Ces – très utiles – rappels confèrent à cet ouvrage collectif publié sous la direction d’Isabelle Homer et Emmanuel Pénicaut un double statut, à la fois volume d’histoire publique permettant de rendre accessible au plus grand nombre les résultats de la recherche sur des aspects déjà connus (mentionnons à cet égard les contributions de Xavier Boniface sur les aumôniers, de Clémentine Vidal-Naquet sur les couples ou de Frank Viltart sur les pèlerinages au front) et livre présentant des enquêtes s’aventurant sur des terrains particulièrement neufs. Tel est ainsi le cas d’Emmanuel Pénicault qui s’intéresse aux officiers en charge de l’état-civil, propos qui rappelle combien cette fonction est essentielle pour que puisse se mettre en place l’action sociale en faveur des anciens combattants et victimes de guerre2. Ou encore d’Annie Déperchin qui, traitant de la réception par les contemporains de ces catégories juridiques qui aujourd’hui nous semblent évidentes – la mention mort pour la France… – mais ne le sont pas nécessairement à l’époque3, forge la notion de « définition sociale » de la mort pendant la Première Guerre mondiale (p. 112), par opposition à celle qui peut être apportée sur le plan légal, et au final dit bien ce que peut être le poids du deuil, et de ce conflit de manière plus générale.

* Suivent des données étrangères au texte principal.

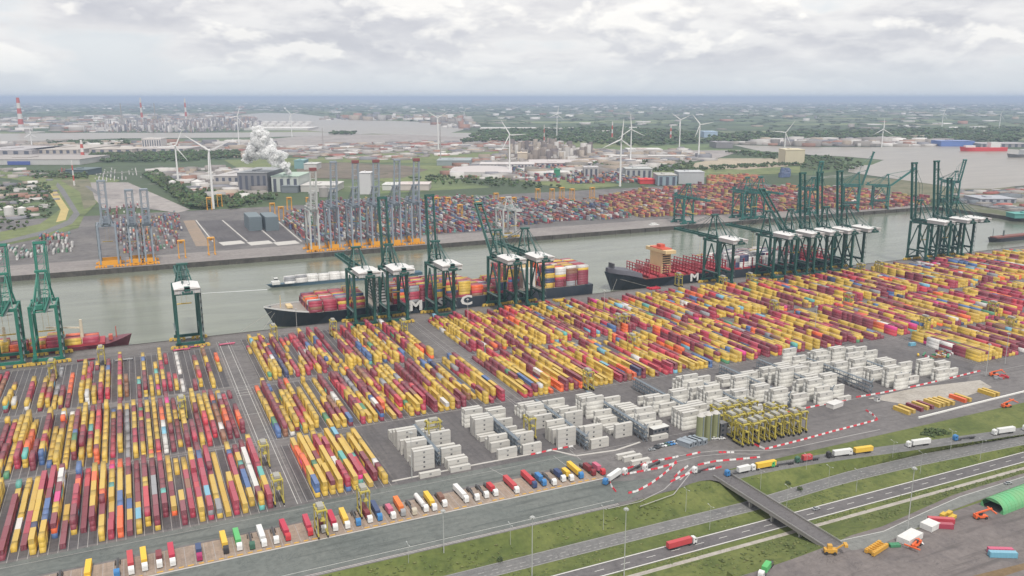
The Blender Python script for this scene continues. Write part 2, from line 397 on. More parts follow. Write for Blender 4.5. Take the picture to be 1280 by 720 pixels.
ll.build('stacking_lane_line',M_faint,kind='structure')
al=MB()
for x in (55.5,57.5,64,66,226,228,233,407.5,409,594,598):
    al.poly([(x-.13,405,.02),(x+.13,405,.02),(x+.13,730,.02),(x-.13,730,.02)],0 if x in (57.5,64) else 1)
for y in (399,494.5,497.5,599.,605.5,720,738,742):
    al.poly([(-140,y-.13,.024),(1200,y-.13,.024),(1200,y+.13,.024),(-140,y+.13,.024)],1)
for y in (585,590,596,602,545): al.poly([(55.5,y-.15,.026),(66,y-.15,.026),(66,y+.15,.026),(55.5,y+.15,.026)])
al.build('aisle_line',[M_whitep,M_faint],kind='structure')
# crane rails
r=MB()
for y in (721.5,748.5): r.box(-400,EX-5,y-.25,y+.25,.008,.07)
r.build('crane_rail',paint('rail_steel',(.10,.085,.08),.6,.3),kind='structure')
# pale hard standing at the right and queue road lines
flat('hard_standing',[G(1085,498),G(1148,484),G(1225,475),G(1240,484),G(1200,498),G(1150,508)],.02,M_conc)
flat('reefer_ground',[(118,404),(232,404),(262,392),(330,382),(445,385),(545,388),(600,420),(565,486),(470,520),(420,496),(118,493)],.009,ground('reefer_asphalt',(.14,.131,.135),(.185,.172,.17),.02,.3,.4,(.4,.02,1)))
qk=MB()
def wline(pts,w=.35,z=.03):
    for a,b in zip(pts,pts[1:]): qk.beam((*G(*a),z),(*G(*b),z),w,.02)
wline([(640,700),(700,662),(780,640),(840,622),(880,590),(905,575),(960,570)] if 0 else [(760,636),(800,627),(830,612),(848,595)],.5)
wline([(800,633),(842,618),(868,585),(880,578)],.5)
wline([(850,600),(868,582)],.9)
wline([(838,572),(870,566),(900,563),(960,563),(990,560),(1060,545),(1100,537)],.6)
wline([(842,578),(875,570),(910,567),(950,568)],.5)
wline([(612,585),(640,600)],.3); wline([(692,570),(712,585)],.3); wline([(712,562),(726,575)],.3)
qk.build('queue_lane_line',M_faint,kind='structure')
kb=MB()
kp=[(490,602),(600,580),(690,563),(720,570),(770,563),(800,553)]
for a,b in zip(kp,kp[1:]): kb.beam((*G(*a),.15),(*G(*b),.15),1.2,.3)
kb.build('yard_kerb',M_light,kind='structure')
kb=MB(); kp=[(1148,523),(1180,515),(1215,506),(1280,490),(1400,463)]
for a,b in zip(kp,kp[1:]): kb.beam((*G(*a),.5),(*G(*b),.5),.9,1.)
kb.build('white_barrier_wall',paint('white_barrier',(.72,.71,.68),.6,.2),label='long white concrete barrier between the yard and the grass at the far right',cat='barrier')

# ================================================================ land across the dock
def far_mat(name):
    m,n,b=new_mat(name); tc=n('ShaderNodeTexCoord').outputs['Object']
    v=n('ShaderNodeTexVoronoi',voronoi_dimensions='2D'); v.inputs['Scale'].default_value=1.; v.inputs['Randomness'].default_value=.9
    n.nt.links.new(n.mapping(n.mapping(tc,rot=(0,0,.35)),scale=(.0016,.0040,1)),v.inputs['Vector'])
    s=n('ShaderNodeSeparateColor'); n.nt.links.new(v.outputs['Color'],s.inputs[0])
    col=n('ShaderNodeValToRGB'); n.nt.links.new(s.outputs[0],col.inputs[0]); r=col.color_ramp; r.interpolation='CONSTANT'
    pal=[(.0,(.08,.12,.05)),(.25,(.14,.19,.075)),(.42,(.055,.08,.04)),(.60,(.20,.225,.11)),(.74,(.07,.10,.045)),(.86,(.30,.28,.20)),(.94,(.16,.20,.08))]
    while len(r.elements)<len(pal): r.elements.new(.5)
    for e,(p,c) in zip(r.elements,pal): e.position=p; e.color=(*c,1)
    f=n.noise(tc,.0006,6,.65,.5); out=n.mix(n.ramp(f,(.42,0.),(.56,.85)),col.outputs[0],(.06,.085,.045))
    g=n.noise(n.mapping(tc,scale=(1,2.2,1)),.004,8,.7,.5); out=n.mix(n.ramp(g,(.54,0.),(.64,.75)),out,(.05,.07,.035))
    u=n.noise(n.mapping(tc,scale=(1,1.8,1),loc=(900,400,0)),.0028,9,.74,.3); out=n.mix(n.ramp(u,(.60,0.),(.68,.8)),out,(.34,.32,.30))
    n.nt.links.new(out,b.inputs['Base Color']); b.inputs['Roughness'].default_value=.95; return m
flat('far_land',rect(-90000,90000,FY+2,90000),-.5,far_mat('far_country'))
flat('far_land',rect(6000,90000,-20000,FY+2),-.5,_pm.get('x') or bpy.data.materials['far_country'])
w=MB(); w.box(-3000,EX+6,FY,FY+2,-9,.3); w.box(EX,EX+2,400,FY,-9,.2)
for x in range(-400,1400,28): w.box(x,x+2.4,FY-1.1,FY,-6.5,.2)
w.build('far_quay_wall',M_wall,kind='structure')
flat('far_quay_apron',rect(-2200,EX+2,FY+2,FY+75),.0,ground('far_apron_concrete',(.30,.27,.26),(.37,.34,.32),.02,.2,.5,(.012,.3,1)))
M_fyard=ground('far_yard_asphalt',(.165,.155,.155),(.24,.225,.215),.012,.1,.3,c3=(.13,.12,.125))
def P(name,pts,mat,z=.05,**k): return flat(name,[G(*p) for p in pts],z,mat,**k)
flat('far_yard_ground',rect(-260,EX,FY+75,1650),-.03,M_fyard)
P('river',[(296,144),(330,141),(372,142),(440,150),(520,152),(578,156),(580,162),(560,167),(500,168),(420,166),(380,163),(330,156)],M_river,.3)
P('river',[(-60,170),(0,167),(120,166),(250,166),(390,165),(470,167),(400,170),(300,172),(150,173),(0,178),(-60,180)],M_river,.25)
P('river',[(915,181),(1010,184),(1100,184),(1165,181),(1200,183),(1290,188),(1420,200),(1420,262),(1290,231),(1240,236),(1200,236),(1150,228),(1085,219),(1060,215),(1062,208),(1090,206),(1105,200),(1060,196),(1000,193),(950,189)],M_river,.3)
P('river',[(470,166),(580,166),(700,170),(760,171),(700,173),(560,171)],M_river,.28)
G1=ground('meadow',(.17,.22,.085),(.24,.27,.11),.006,.05,0,c3=(.09,.12,.05),rough=1)
G2=ground('rough_ground',(.18,.18,.11),(.26,.24,.16),.01,.08,0,c3=(.08,.10,.045),rough=1)
G3=ground('sandy_ground',(.54,.46,.34),(.46,.40,.30),.006,.05,0,rough=1)
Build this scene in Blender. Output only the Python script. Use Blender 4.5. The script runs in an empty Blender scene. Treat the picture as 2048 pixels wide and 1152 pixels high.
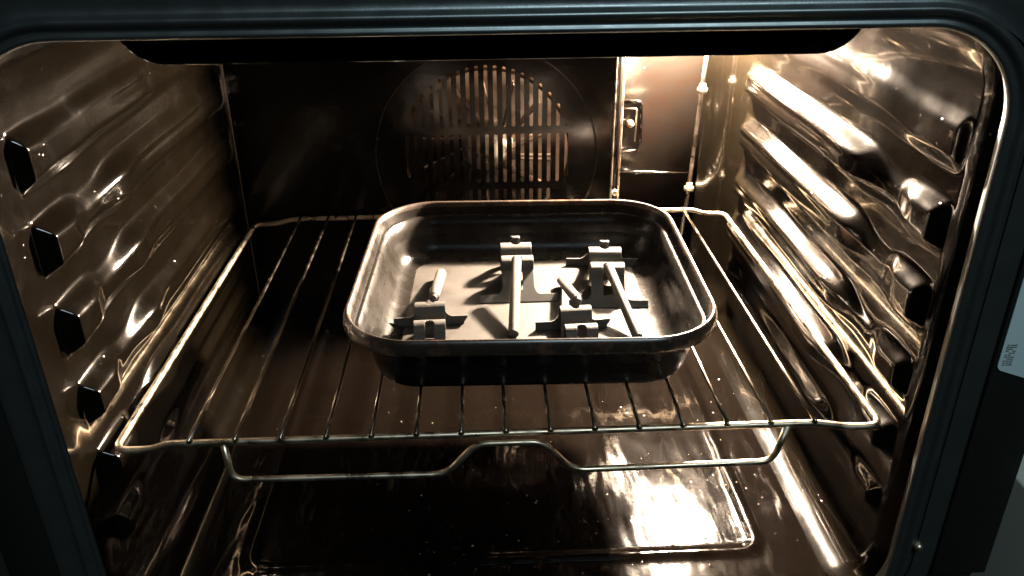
import bpy, bmesh, math, random
from mathutils import Vector, Matrix
random.seed(7)
S = bpy.context.scene
COL = S.collection

# ------------------------------------------------------------ camera, light, exposure
cam_d = bpy.data.cameras.new('camera')
cam = bpy.data.objects.new('camera', cam_d); COL.objects.link(cam)
S.camera = cam
yaw, pit, rol, fpx = 0.0373, 0.4647, -0.0101, 1650.996
fw = Vector((math.sin(yaw)*math.cos(pit), math.cos(yaw)*math.cos(pit), -math.sin(pit)))
rt = Vector((math.cos(yaw), -math.sin(yaw), 0)); up = rt.cross(fw)
r2 = math.cos(rol)*rt + math.sin(rol)*up; u2 = -math.sin(rol)*rt + math.cos(rol)*up
M = Matrix((r2, u2, -fw)).transposed().to_4x4(); M.translation = Vector((-0.0093, -0.4063, 0.3001))
cam.matrix_world = M
cam_d.sensor_width = 36; cam_d.lens = fpx/2048*36
cam_d.clip_start = 0.01; cam_d.clip_end = 50
cam_d.dof.use_dof = False

W = bpy.data.worlds.new('World'); S.world = W; W.use_nodes = True
W.node_tree.nodes['Background'].inputs[0].default_value = (0.48, 0.56, 0.46, 1)
W.node_tree.nodes['Background'].inputs[1].default_value = 0.008

def area(name, loc, target, size, sy, power, color):
    d = bpy.data.lights.new(name, 'AREA'); d.shape = 'RECTANGLE'; d.size = size; d.size_y = sy
    d.energy = power; d.color = color
    o = bpy.data.objects.new(name, d); COL.objects.link(o); o.location = loc
    o.rotation_euler = (Vector(target)-Vector(loc)).to_track_quat('-Z', 'Y').to_euler()
    return o
# the kitchen's cool room light, above and behind the viewer
area('room_light', (0.35, -1.15, 1.25), (0.0, 0, 0.1), 0.75, 0.38, 8.5, (0.74, 0.93, 1.0))
LAMP = Vector((0.211, 0.381, 0.203))
ld = bpy.data.lights.new('oven_lamp_light', 'POINT'); ld.energy = 205; ld.color = (1.0, 0.78, 0.58)
ld.shadow_soft_size = 0.0125
lo = bpy.data.objects.new('oven_lamp_light', ld); COL.objects.link(lo); lo.location = LAMP

S.view_settings.view_transform = 'Standard'; S.view_settings.look = 'None'
S.view_settings.exposure = 0.0; S.view_settings.gamma = 1.0
S.view_settings.use_curve_mapping = False
S.cycles.use_denoising = True
S.cycles.max_bounces = 10; S.cycles.glossy_bounces = 6; S.cycles.diffuse_bounces = 5
S.cycles.sample_clamp_indirect = 12.0; S.cycles.blur_glossy = 0.4
S.cycles.caustics_refractive = False

# ------------------------------------------------------------ materials
def mat(name, base, rough, metal=0.0, coat=0.0, spec=0.5):
    m = bpy.data.materials.new(name); m.use_nodes = True
    b = m.node_tree.nodes['Principled BSDF']
    b.inputs['Base Color'].default_value = (*base, 1); b.inputs['Roughness'].default_value = rough
    b.inputs['Metallic'].default_value = metal; b.inputs['Coat Weight'].default_value = coat
    b.inputs['Coat Roughness'].default_value = 0.05
    b.inputs['Specular IOR Level'].default_value = spec
    return m, m.node_tree, b
def N(nt, t, **k):
    n = nt.nodes.new(t)
    for a, v in k.items(): setattr(n, a, v)
    return n
def coords(nt, scale=(1, 1, 1)):
    tc = N(nt, 'ShaderNodeTexCoord'); mp = N(nt, 'ShaderNodeMapping')
    mp.inputs['Scale'].default_value = scale
    nt.links.new(tc.outputs['Object'], mp.inputs['Vector']); return mp.outputs[0]
def noise(nt, vec, scale, detail=4, rough=0.55):
    n = N(nt, 'ShaderNodeTexNoise'); n.inputs['Scale'].default_value = scale
    n.inputs['Detail'].default_value = detail; n.inputs['Roughness'].default_value = rough
    nt.links.new(vec, n.inputs['Vector']); return n.outputs[0]
def ramp(nt, val, pts):
    r = N(nt, 'ShaderNodeValToRGB'); e = r.color_ramp.elements
    while len(e) < len(pts): e.new(0.5)
    for x, (p, c) in zip(e, pts): x.position = p; x.color = (*c, 1) if len(c) == 3 else c
    nt.links.new(val, r.inputs[0]); return r.outputs[0]
def math_(nt, op, a, b=None):
    n = N(nt, 'ShaderNodeMath', operation=op)
    for i, v in enumerate((a, b)):
        if v is None: continue
        if isinstance(v, (int, float)): n.inputs[i].default_value = v
        else: nt.links.new(v, n.inputs[i])
    return n.outputs[0]
def bump(nt, b, h, strength, dist):
    n = N(nt, 'ShaderNodeBump'); n.inputs['Strength'].default_value = strength
    n.inputs['Distance'].default_value = dist; nt.links.new(h, n.inputs['Height'])
    nt.links.new(n.outputs[0], b.inputs['Normal']); return n
def g3(v): return (v, v, v)

def enamel(name, base, stain, rough, dots=1.0, stain_lo=0.55, spec=0.5, wsc=(1, 1, 1), wv=0.6, coat=0.0):
    m, nt, b = mat(name, base, rough, coat=coat, spec=spec)
    v = coords(nt)
    n1 = noise(nt, v, 9, 6, 0.65)
    c = ramp(nt, n1, [(0.35, base), (stain_lo, base), (0.78, stain)])
    nt.links.new(c, b.inputs['Base Color'])
    n2 = noise(nt, v, 30, 5, 0.6)
    r = ramp(nt, n2, [(0.35, g3(rough*0.75)), (0.6, g3(rough)), (0.78, g3(rough*1.7))])
    nt.links.new(r, b.inputs['Roughness'])
    # low waviness of the pressed sheet + sparse baked-on droplets
    wn = noise(nt, coords(nt, wsc), 20, 2, 0.5)
    vo = N(nt, 'ShaderNodeTexVoronoi', feature='F1'); vo.inputs['Scale'].default_value = 150
    vo.inputs['Randomness'].default_value = 1.0
    nt.links.new(v, vo.inputs['Vector'])
    dot = ramp(nt, vo.outputs['Distance'], [(0.0, g3(1)), (0.10, g3(0.8)), (0.2, g3(0))])
    sel = N(nt, 'ShaderNodeSeparateColor'); nt.links.new(vo.outputs['Color'], sel.inputs[0])
    pick = math_(nt, 'GREATER_THAN', sel.outputs[0], 0.76)
    patch = ramp(nt, noise(nt, v, 14, 2), [(0.4, g3(0)), (0.6, g3(1))])
    d = math_(nt, 'MULTIPLY', math_(nt, 'MULTIPLY', dot, pick), patch)
    h = math_(nt, 'ADD', math_(nt, 'MULTIPLY', wn, wv), math_(nt, 'MULTIPLY', d, 0.5*dots))
    fine = math_(nt, 'MULTIPLY', noise(nt, v, 260, 3), 0.03)
    h = math_(nt, 'ADD', h, fine)
    bump(nt, b, h, 0.8, 0.0016)
    return m
M_wall = enamel('brown_enamel_wall', (0.0018, 0.00135, 0.0008), (0.0012, 0.0008, 0.0004), 0.15, spec=0.5, coat=0.6, dots=0.7)
M_floor = enamel('brown_enamel_floor', (0.0022, 0.0016, 0.0012), (0.0013, 0.0008, 0.0005), 0.085, spec=0.38, wsc=(2.2, 0.7, 1), wv=1.1)
M_back = enamel('dark_enamel_back', (0.0021, 0.00155, 0.0012), (0.0024, 0.0010, 0.0005), 0.19, dots=0.6)
M_ceil = enamel('black_enamel_ceiling', (0.004, 0.003, 0.0022), (0.005, 0.003, 0.002), 0.12, dots=0.6)

def metal(name, base, rough, tarnish, ts=60, lo=0.5, bscale=90, bstr=0.25):
    m, nt, b = mat(name, base, rough, metal=1.0)
    v = coords(nt)
    c = ramp(nt, noise(nt, v, ts, 5, 0.65), [(0.3, base), (lo, base), (0.75, tarnish)])
    nt.links.new(c, b.inputs['Base Color'])
    r = ramp(nt, noise(nt, v, ts*1.7, 4), [(0.35, g3(rough*0.7)), (0.7, g3(rough*1.7))])
    nt.links.new(r, b.inputs['Roughness'])
    bump(nt, b, noise(nt, v, bscale, 4), bstr, 0.0006)
    return m
M_wire = metal('chrome_wire', (0.70, 0.60, 0.46), 0.34, (0.32, 0.19, 0.09), 55, 0.50)
M_bar = metal('thin_wire', (0.60, 0.53, 0.44), 0.16, (0.28, 0.18, 0.10), 45, 0.5)
M_steel = metal('dull_steel', (0.50, 0.44, 0.38), 0.30, (0.22, 0.13, 0.07), 50, 0.5)
M_ring = metal('burnt_steel', (0.09, 0.055, 0.035), 0.42, (0.04, 0.02, 0.01), 35, 0.45)
M_pale = metal('galvanised_plate', (0.07, 0.052, 0.040), 0.5, (0.035, 0.015, 0.007), 18, 0.45)

def tray_mat(name, base, rough, wear, lo):
    m, nt, b = mat(name, base, rough, spec=0.22)
    v = coords(nt)
    c = ramp(nt, noise(nt, v, 40, 8, 0.7), [(0.3, base), (lo, base), (lo+0.14, wear)])
    nt.links.new(c, b.inputs['Base Color'])
    r = ramp(nt, noise(nt, v, 55, 5, 0.6), [(0.3, g3(rough*0.8)), (0.7, g3(rough*1.35))])
    nt.links.new(r, b.inputs['Roughness'])
    h = math_(nt, 'ADD', math_(nt, 'MULTIPLY', noise(nt, v, 600, 3), 0.15), noise(nt, v, 25, 3))
    bump(nt, b, h, 0.18, 0.0008)
    return m
M_tray = tray_mat('dark_nonstick', (0.0065, 0.0056, 0.0047), 0.26, (0.010, 0.0085, 0.007), 0.60)
M_tfloor = tray_mat('worn_tray_floor', (0.0175, 0.0155, 0.0132), 0.60, (0.0245, 0.0213, 0.0178), 0.46)
M_rim = tray_mat('scorched_rim', (0.028, 0.020, 0.015), 0.26, (0.12, 0.062, 0.038), 0.53)
M_rim.node_tree.nodes['Principled BSDF'].inputs['Specular IOR Level'].default_value = 0.9

def primer(name, base):
    m, nt, b = mat(name, base, 0.62, spec=0.35)
    v = coords(nt)
    c = ramp(nt, noise(nt, v, 160, 5, 0.6), [(0.3, tuple(x*0.86 for x in base)), (0.7, tuple(min(1, x*1.1) for x in base))])
    nt.links.new(c, b.inputs['Base Color'])
    bump(nt, b, noise(nt, v, 1500, 3), 0.5, 0.0003)
    return m
M_primer = primer('grey_primer', (0.029, 0.0275, 0.0245))
M_primer2 = primer('pale_grey_primer', (0.050, 0.0445, 0.037))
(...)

Un cimetière militaire, 1916. BDIC: VAL 153/005.

C’est donc un volume essentiel que celui proposé ici sous la direction d’Isabelle Homer et Emmanuel Pénicaut par les Presses universitaires de Rennes, ouvrage que tout étudiant.e, passionné.e de la Grande Guerre ou simple curieux.se se doit de connaître. Et l’un de ses principaux intérêts est probablement de dégager des pistes de recherches pour l’avenir, qu’il s’agisse du rapport à la mort dans les prémices de ce qu’il faut bien appeler une certaine forme de tourisme de guerre (p. 168-169), ou sur des objets encore trop peu connus comme les vitraux commémoratifs (p. 195-208)4.

Erwan LE GALL

 

HOMER, Isabelle et PENICAULT, Emmanuel, Le Soldat et la mort dans la Grande Guerre, Rennes, Presses universitaires de Rennes, 2016.

 

 

 

1 HOMER, Isabelle et PENICAULT, Emmanuel, Le Soldat et la mort dans la Grande Guerre, Rennes, Presses universitaires de Rennes, 2016. Afin de ne pas surcharger inutilement l’appareil critique, les références à cet ouvrage seront dorénavant indiquées dans le corps de texte, entre parenthèses.
A propos de l’emploi du terme « boucherie », précisons que John Horne cite dans ce volume un passage du journal des marches et opérations du 71e régiment d’infanterie de Saint-Brieuc employant ce terme : « Ce n’est plus une guerre que nous faisons mais une véritable boucherie » (p. 18).

2 A ce propos, on se permettra de renvoyer à LE GALL, Erwan, La Courte Grande Guerre de Jean Morin, Spézet, Coop Breizh, 2014, ouvrage qui envisage ces questions par le prisme de la disparition de guerre.

3 C’est d’ailleurs bien ce que montre l’exemple de la plaque réalisée à la demande de la mère de Jean Morin à la mémoire de ses deux fils morts pendant la Grande Guerre. LE GALL, Erwan, La Courte Grande Guerre…, op. cit.

4 Sur ce point, certaines des références bibliographiques utilisées par Isabelle Saint-Martin disent bien combien il reste à faire en la matière.